Officers will not actively target members of the public to track down those who own violent pornography banned under a new law, police chiefs admitted yesterday.
The law, which comes into effect today, was passed in response to a three-year campaign by the mother of the teacher Jane Longhurst, who was murdered by a man obsessed with hardcore internet pornography.
Its aim, according to the government, is to protect the public from exposure to material which "should have no place in our society", and to tackle demand for such images in order to hit supply. On the internet these come almost exclusively from websites hosted abroad, over which Britain has no jurisdiction.
A Home Office-commissioned review of research into the effects of exposure to extreme pornographic material in 2007 found a correlation between the viewing of violent sexual images and pro-rape attitudes among the men surveyed.
But yesterday the justice ministry said it expected to see a only small number of prosecutions a year under the new law, which carries a maximum sentence of three years in jail and makes it illegal to own pornographic material that depicts necrophilia, bestiality or violence that looks life-threatening or is likely to result in serious injury to the breasts, genitals or anus.
Responsibility for implementing the ban will lie with individual police forces, which will receive no extra funding and will not be expected to devote resources to speculative hunts for people viewing extreme pornography.
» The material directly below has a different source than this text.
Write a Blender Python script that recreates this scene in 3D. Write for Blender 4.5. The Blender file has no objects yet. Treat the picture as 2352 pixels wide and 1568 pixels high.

The policy is in contrast with the investigation of the use of child pornography. At the Child Exploitation and Online Protection Centre in London, officers monitor file-sharing websites to try to work out who is accessing illegal material.
A statement from the Association of Chief Police Officers said: "The police will not be actively targeting members of the public but will be conducting investigations into the unlawful possession of this material where found."
The justice ministry expects to see about 30 prosecutions a year. It estimates that 10 offenders will be jailed, for an average of six months. Women's organisations expressed concern that officers would not search for users of the material unless prompted by specific suspicions or other investigations.
Katherine Rake, director of the Fawcett Society, said: "It would make a nonsense of the legislation if there wasn't proactive policing around it."
Sandrine Leveque, of Object, which campaigns against the objectification of women, said: "Many women's organisations see this material as a factor in violence against women. For a law to have any effect there needs to be the feeling that you might be caught breaking it, and if that's not there it does undermine it."
Liz Longhurst believes her daughter Jane might not have been murdered by Graham Coutts had he not had access to extreme pornographic sites. He had been viewing images depicting strangulation and faked murder and rape before he killed the 31-year-old in 2003.
Longhurst, 77, said she had expected that the implementation of the law would lack teeth and resources, but hoped it would eventually lead to tougher policing of violent pornography.
"I think it will have a slight effect, but if it doesn't have a lot of effect it will concentrate the minds of people and possibly they will tighten the law," she said."